Intended as a reconsideration of the place of comparative literature within a global, pluralistic curriculum, this seminar will take its cue from the geographical and cartographic metaphors that pervade critical vocabularies. Critical-theoretical discussions will be mapped onto a selection of narratives originally used as a freshman introduction to the field. There, careful readings of key passages from Homer’s Odyssey and Dante’s Inferno provided a repertoire of figural coordinates for understanding how literary adventures help structure the experience of the world. Additional readings included Bruce Chatwin’s The Songlines, Joseph Conrad’s Heart of Darkness, Christoph Ransmayr’s The Terrors of Ice and Darkness, and Derek Walcott’s “The Schooner Flight. In tandem with these and other literary texts, we will consider the critical work of Erich Auerbach, Homi Bhabha, Re Chow, S. Freud, Georg Lukács, J. Hillis Miller and Franco Moretti.

COLT 102 Introduction to Comparative Literature II (Winter 2007)

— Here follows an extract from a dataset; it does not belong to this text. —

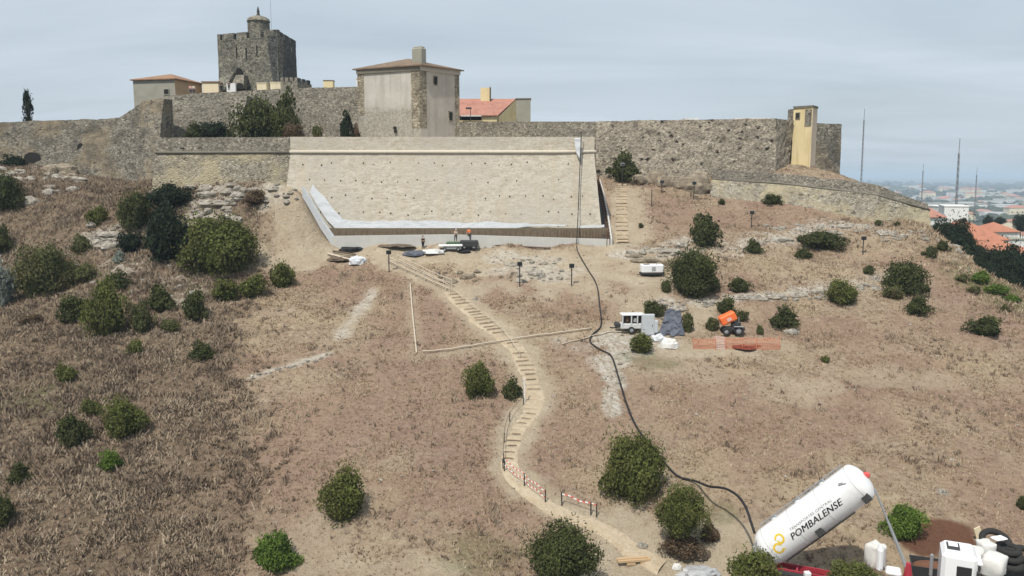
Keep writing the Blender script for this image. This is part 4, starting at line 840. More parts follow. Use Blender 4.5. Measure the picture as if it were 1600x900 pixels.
# ------------------------------------------------------------------ new footing at the wall foot
r = parts_root('concrete_footing', (-5, 113.4, -9.8), 'long fresh concrete footing beam with white liner along the foot of the restored wall', 'footing')
fz = P(700, 366, 113.4).z
fp = [P(472, 292, 116.0), P(484, 312, 115.3), P(500, 341, 114.4), P(519, 369, 113.4), P(700, 366.5, 113.3), P(957, 374, 113.3)]
fp[0].y = 116.0
def beam(nm, pts, wd, ht, m, off=0):
    vs = []; 
    for i, p in enumerate(pts):
        t = (pts[min(i+1, len(pts)-1)]-pts[max(i-1, 0)]); t.z = 0; t.normalize(); n = Vector((-t.y, t.x, 0))
        for s_, z in ((0, 0), (1, 0), (1, -ht), (0, -ht)): vs.append(p+n*wd*s_+Vector((0, 0, z)))
    k = len(pts); f = [(i*4+j, i*4+(j+1) % 4, i*4+4+(j+1) % 4, i*4+4+j) for i in range(k-1) for j in range(4)]+[(3, 2, 1, 0), tuple(range((k-1)*4, k*4))]
    mb = MB(); mb.add(vs, f); return mb.build(nm, m)
rel(beam('left_arm', fp[:4], .45, 1.4, M['plast_grey']), r)
rel(beam('main_beam', fp[3:], .5, 1.75, M['concrete']), r)
rb = [fp[5], P(951, 330, 124), P(944, 298, 131), P(938, 270, 138.5)]
for q in rb[1:]: q.z = h(q.x, q.y)+.55
rel(beam('right_arm', rb, .35, 1.2, M['concrete']), r)
# liner sheet draped over the foot of the wall: left arm then along the wall
def sheet(nm, pts, m):
    """pts: list of (lower Vector, upper Vector); rippled thin sheet"""
    vs = []; NS = 6; cols = []
    for (a0, b0), (a1, b1) in zip(pts[:-1], pts[1:]):
        n = max(2, int((a1-a0).length/.5))
        for k in range(n): cols.append((a0.lerp(a1, k/n), b0.lerp(b1, k/n)))
    cols.append(pts[-1])
    for i, (a, b) in enumerate(cols):
        up = .22*float(vnoise(a.x*.6, a.z*.6, 0, 5)); 
        for k in range(NS):
            p = a.lerp(b, k/(NS-1)); rp_ = .045*float(fbm(p.x*1.3+p.z, p.z*2.2, 0, 3, 8)); vs.append((p.x, p.y-.12+rp_, p.z+(up*k/(NS-1))))
    n = len(cols); ii = np.arange(n*NS).reshape(n, NS); F = np.stack([ii[:-1, :-1], ii[1:, :-1], ii[1:, 1:], ii[:-1, 1:]], -1).reshape(-1, 4)
    o = np_mesh(nm, vs, F, m); md = o.modifiers.new('s', 'SOLIDIFY'); md.thickness = .03; return o
def wp(px, py): 
    z = P(px, py, 116.5).z; return P(px, py, fy(z)-.25)
rel(sheet('liner_sheet', [(wp(484, 300), wp(489, 289)), (wp(496, 322), wp(505, 306)), (wp(512, 345), wp(523, 330)), (wp(524, 357), wp(535, 343)), (wp(600, 357), wp(600, 345)), (wp(700, 359), wp(700, 346)), (wp(780, 360), wp(780, 348)), (wp(830, 353), wp(830, 350))], M['plast_white']), r)
rel(sheet('liner_strip', [(wp(830, 353), wp(830, 350)), (wp(883, 353), wp(883, 350))], M['plast_white']), r)
rel(sheet('liner_strip', [(wp(905, 356), wp(905, 353)), (wp(944, 355), wp(944, 352))], M['plast_white']), r)
rb_mb = MB()
x = fp[3].x+.8
while x < fp[5].x-.4:
    y = 114.6; z0 = -10.2; dens = .45 if x > P(860, 366, 114).x else .9
    rb_mb.tube([(x, y, z0), (x+random.uniform(-.04, .04), y, fz+.42+random.uniform(-.1, .1))], .035 if x < P(860, 366, 114).x else .05, 4); x += dens*random.uniform(.8, 1.2)
for zz in (-9.2, -8.6): rb_mb.tube([(fp[3].x+.8, 114.62, zz), (fp[5].x-.4, 114.62, zz)], .03, 4)
rel(rb_mb.build('rebar_cage', M['rust']), r)
rb_mb = MB()
for k in range(26):
    t = k/25; i_ = min(int(t*3), 2); u = t*3-i_; p = rb[i_].lerp(rb[i_+1], u); rb_mb.tube([(p.x-.75, p.y, p.z-.9), (p.x-.75, p.y, p.z+.75)], .06, 4); rb_mb.tube([(p.x-.35, p.y, p.z-.9), (p.x-.35, p.y, p.z+.55)], .06, 4)
for zz in (.3, -.3): rb_mb.tube([(q.x-.75, q.y, q.z+zz) for q in rb], .04, 4); rb_mb.tube([(q.x-.35, q.y, q.z+zz) for q in rb], .04, 4)
rel(rb_mb.build('side_rebar_cage', M['rust']), r)
rel(beam('trench_shade', [Vector((q.x-.45, q.y, q.z-.15)) for q in rb], .75, .5, M['metal_dark']), r)  # dark strip added to stand for the shade in the side trench
# ------------------------------------------------------------------ vegetation
def ico(sub=2):
    import bmesh
    bm = bmesh.new(); bmesh.ops.create_icosphere(bm, subdivisions=sub, radius=1); bm.verts.ensure_lookup_table()
    v = np.array([v.co[:] for v in bm.verts]); f = np.array([[q.index for q in p.verts] for p in bm.faces]); bm.free(); return v, f
ICO2, ICO3 = ico(2), ico(3)
def crown_mesh(nm, n, seed, leaf, m, lobes=16, spread=1.0, shape='bush', core=0.50, flat=0.35):
    g = np.random.default_rng(seed)
    d = g.normal(size=(lobes, 3)); d /= np.linalg.norm(d, axis=1)[:, None]
    if shape == 'bush': d[:, 2] = np.abs(d[:, 2])*1.1-0.30
    lc = d*g.uniform(0.36, 0.84, (lobes, 1))*spread; lr = g.uniform(0.16, 0.40, lobes); lt = g.uniform(0, 1, lobes)
    if shape == 'cone':
        z = g.uniform(-1, 1, lobes); a = g.uniform(0, 6.28, lobes); rr = 0.5*(1-(z+1)/2)**.6+.05; lc = np.stack([np.cos(a)*rr, np.sin(a)*rr, z*.9], 1); lr = g.uniform(.2, .34, lobes)*(1.1-.35*(z+1)/2)
    if shape == 'sprawl': lc[:, 2] *= 0.6
    k = g.integers(0, lobes, n); u = g.normal(size=(n, 3)); u /= np.linalg.norm(u, axis=1)[:, None]; u[:, 2] = np.where(g.random(n) < .6, np.abs(u[:, 2]), u[:, 2])
    p = lc[k] + u*(lr[k]*g.uniform(0.72, 1.08, n))[:, None]
    inn = g.random(n) < .22; p[inn] = u[inn]*g.uniform(.5, .66, (inn.sum(), 1))*np.array([1, 1, .9])+np.array([0, 0, .04])
    ws = (g.random(n) < .16) & ~inn; p[ws] += (u[ws]*.8+np.array([0, 0, .35]))*g.uniform(.03, .24, (ws.sum(), 1))*(.4+1.2*lt[k[ws]][:, None])
    p[:, 2] = np.maximum(p[:, 2], -flat-0.1*g.random(n))if shape != 'cone' else p[:, 2]
    nn = u + g.normal(size=(n, 3))*0.75; nn /= np.linalg.norm(nn, axis=1)[:, None]
    a = np.cross(nn, g.normal(size=(n, 3))); a /= np.linalg.norm(a, axis=1)[:, None]+1e-9; b = np.cross(nn, a)
    s = leaf*g.uniform(0.55, 1.35, n)[:, None]
    V = np.stack([p+a*s, p+b*s*.55, p-a*s, p-b*s*.55], 1).reshape(-1, 3); F = np.arange(4*n).reshape(n, 4)
    tone = np.clip(0.25+0.5*lt[k]+g.normal(0, .2, n)+.15*(p[:, 2]), 0, 1); tone = np.repeat(tone, 4)
    # opaque filler against see-through, one dark tone standing for shade inside the crown
    iv, jf = ICO3; q = iv.copy(); r_ = core*(1+0.35*fbm(q[:, 0]*2+seed, q[:, 1]*2, q[:, 2]*2, 3, seed)); q = q*r_[:, None]
    if shape == 'cone': q[:, :2] *= .42*(1.2-.8*(iv[:, 2:3]+1)/2); q[:, 2] *= 1.45
    elif shape == 'sprawl': q[:, 2] = np.maximum(q[:, 2]*.5, -flat)
    else: q[:, 2] = np.maximum(q[:, 2]*.95+.05, -flat)
    V2 = np.concatenate([V, q]); tone = np.concatenate([tone, np.full(len(q), .22)])
    o = np_mesh(nm, V2, [F, jf+len(V)], m, attrs=dict(tone=tone)); C.objects.unlink(o); me = o.data; bpy.data.objects.remove(o); return me
FM = {'g': 'fol_green', 'd': 'fol_dark', 'o': 'fol_olive', 'p': 'fol_deep', 'b': 'fol_bright', 'n': 'fol_brown', 's': 'fol_silver'}
_cm = {}
def crown(kind, size, var, shape='bush'):
    key = (kind, size, var, shape)
    if key not in _cm:
        n, lf, lo = {'S': (900, .10, 9), 'M': (2600, .075, 16), 'L': (8500, .048, 30), 'X': (20000, .034, 44)}[size]
        _cm[key] = crown_mesh('crown', n, var*13+len(size)+ord(kind)*3, lf, M[FM[kind]], lo, shape=shape)
    return _cm[key]
mb = MB()
for k in range(6):
    a = k*1.05; mb.tube([(0, 0, -1.1), (math.cos(a)*.10, math.sin(a)*.1, -.5), (math.cos(a)*.32, math.sin(a)*.32, .1), (math.cos(a+.3)*.5, math.sin(a+.3)*.5, .45)], .05, 5, rs=[.07, .05, .035, .01])
_t = mb.build('stem', M['bark']); STEM = _t.data; bpy.data.objects.remove(_t)
nb = 0
def plant(label, px, py, wpx, hpx, kind='g', shape='bush', size=None, cat='bush', name='bush', group='bushes scattered over the dry hillside', base=None, Y=None, zlift=0):
    """px, py: middle of the crown in the photograph"""
    global nb; nb += 1
    g = base if base is not None else G(px, py+hpx*.36) if Y is None else P(px, py+hpx*.5, Y)
    dep = g.y*CT - g.z*ST; sx = wpx*dep/FPX/2*1.06; sz = hpx*dep/FPX*.74
    size = size or ('X' if wpx > 88 else 'L' if wpx > 54 else 'M' if wpx > 26 else 'S')
    zc = g.z + sz*.28 + zlift
    me = crown(kind, size, nb % (3 if size != 'X' else 2), shape)
    k = 1.02
    if wpx < 22:
        o = bpy.data.objects.new(name, me); C.objects.link(o)
        o.location = (g.x, g.y, zc); o.rotation_euler = (0, 0, nb*2.4); o.scale = (sx*k, sx*k, sz*k); tag(o, label, cat, group); return o
    r = bpy.data.objects.new(name, None); C.objects.link(r); r.location = (g.x, g.y, zc); r.rotation_euler = (0, 0, nb*2.4); r.scale = (sx*k, sx*k, sz*k)
    for nm, m_ in (('crown', me), ('stem', STEM)):
        c = bpy.data.objects.new(nm, m_); C.objects.link(c); c.parent = r
    tag(r, label, cat, group); return r
B = plant
B('largest round bush on the open slope, in front of the black hose at centre right', 990, 728, 104, 118, 'g')
B('round bright green bush alone low on the slope, left of the winding path', 540, 775, 78, 84, 'g')
B('compact bright bush near the bottom edge left of the pale dry grass patch', 431, 860, 72, 66, 'b')
B('mid sized green bush just left of the log path bend', 748, 593, 56, 62, 'g')
B('small dark bush touching the white post beside the log path', 801, 607, 34, 34, 'd')
B('big round dark evergreen bush right of the small white machine', 1083, 429, 90, 78, 'd')
B('tapering dark bush directly above the big round evergreen bush', 1100, 362, 52, 58, 'd')
B('small bush right of the tapering dark bush below the lamp post', 1178, 386, 30, 25, 'd')
B('small dark bush below the big round evergreen, above the orange dumper', 1133, 478, 34, 30, 'd')
B('dark bush behind the white compressor and grey panel', 1022, 483, 38, 27, 'd')
B('round green bush in front of the white compressor, at its right wheel', 1003, 536, 40, 37, 'g')
B('tall narrow green shrub right of the blue grey tarpaulin', 1075, 502, 24, 44, 'o')
B('small dark bush touching the left end of the white rock band', 1156, 446, 36, 26, 'd')
B('dark bush with pale stones under it, right of the orange dumper', 1225, 496, 46, 37, 'd')
B('light green bush at the right end of the flat white rock band', 1316, 458, 58, 40, 'g')
B('largest dark bush on the right shoulder of the hill', 1415, 433, 74, 60, 'd')
B('smaller dark bush tucked under the lower right of the large shoulder bush', 1433, 478, 42, 31, 'd')
B('yellowish low bush against the lower left of the large shoulder bush', 1397, 455, 34, 28, 'o')
B('oval dark bush low on the far right slope', 1538, 510, 52, 34, 'd')
B('left one of two small bushes near the right crest under the bastion end', 1452, 393, 22, 26, 'd')
B('right one of two small bushes near the right crest under the bastion end', 1472, 384, 22, 22, 'd')
B('wide sprawling dark shrub below the low bastion', 1283, 373, 78, 34, 'd', 'sprawl')
B('small dark bush below the sprawling shrub', 1255, 396, 28, 18, 'd')
B('small dense bush against the face of the low bastion', 1207, 311, 30, 18, 'd')
B('tiny dark bush at the left foot of the low bastion', 1128, 315, 14, 12, 'd')
plant('dark bush against the pitted rampart, right of the restored wall', 976, 256, 52, 44, 'd', base=P(976, 276, 140.5))
B('small dark bush left of the white rocks on the right shoulder', 1356, 421, 22, 18, 'd')
B('small bush cut by the right edge of the photo above the truck', 1597, 784, 22, 28, 'd')
B('bright leafy bush behind the truck, left of the red brown soil', 1413, 814, 66, 58, 'b')
B('dry olive shrub directly left of the orange dumper', 1113, 505, 24, 30, 'o')
B('dark bush directly behind the orange dumper', 1158, 493, 26, 22, 'd')
B('thin olive weed right of the orange dumper', 1186, 515, 14, 20, 'o')
B('tiny green tuft alone on the slope right of the orange netting', 1290, 561, 15, 14, 'g')
B('tiny bush against the angle of the low bastion', 1372, 348, 16, 12, 'd')
B('tiny bush right of the angle of the low bastion', 1402, 350, 14, 12, 'd')
B('tiny dark bush on pale earth right of the wall stair', 1002, 352, 10, 10, 'd', size='S')
B('small dark bush left of the big round evergreen at its foot', 1040, 447, 22, 24, 'd')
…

With an emphasis on the social components of literature and its institutions, this course will orbit loosely around the words ghetto and bourgeois, the histories of which point to the role of the enclave in the formation of communities. Their potential for ambiguity—the fact that these words can carry both positive and negative connotations—make them useful indicators of the complexity that defines the ever shifting boundary between “inside” and “outside.” This boundary will prove important for us, for it is here that the kindred processes of assimilation and differentiation take shape. An introductory analysis of Gwendolyn Brooks’ “The Ballad of Rudolph Reed,” which recounts a black man’s attempt to move his family onto “a street of bitter white,” will serve to introduce the concept of the vernacular as it relates to distinctions of race and class. This will in turn help lay the groundwork for a sustained investigation of the common tongue and its role in linking the boundary between inside and out to that between “high” and “low.” Following a brief discussion of Aristotle’s association of comedy with the lower classes, we will move through a series of moments in which the “low” is sometimes stigmatized, sometimes mined as a source of creative vitality (the latter of which can itself be a stigma). These include: Dante’s choice of vernacular Italian for his Divine Comedy; Martin Luther’s translation of the Bible into vernacular German; the ghetto in Shakespeare’s The Merchant of Venice; the aristocracy’s ridicule of the ascendant merchant class in Molière’s The Bourgeois Gentleman; class and sexuality in Strindberg’s Miss Julie; the materiality of language in Kafka’s The Metamorphosis; wealth and assimilation in Fitzgerald’s The Great Gatsby; the “pain that words contain” in Derek Walcott’s “The Schooner Flight.” Certain films may also be considered, including Mike Figgis’ 1999 production of the Strindberg play. A look at Charlie Chaplin should give a sense of how the attempt to “break into” society’s mainstream can degenerate into a comedic variation on the intrusion for which Brooks’ Rudolph Reed pays a heavy toll.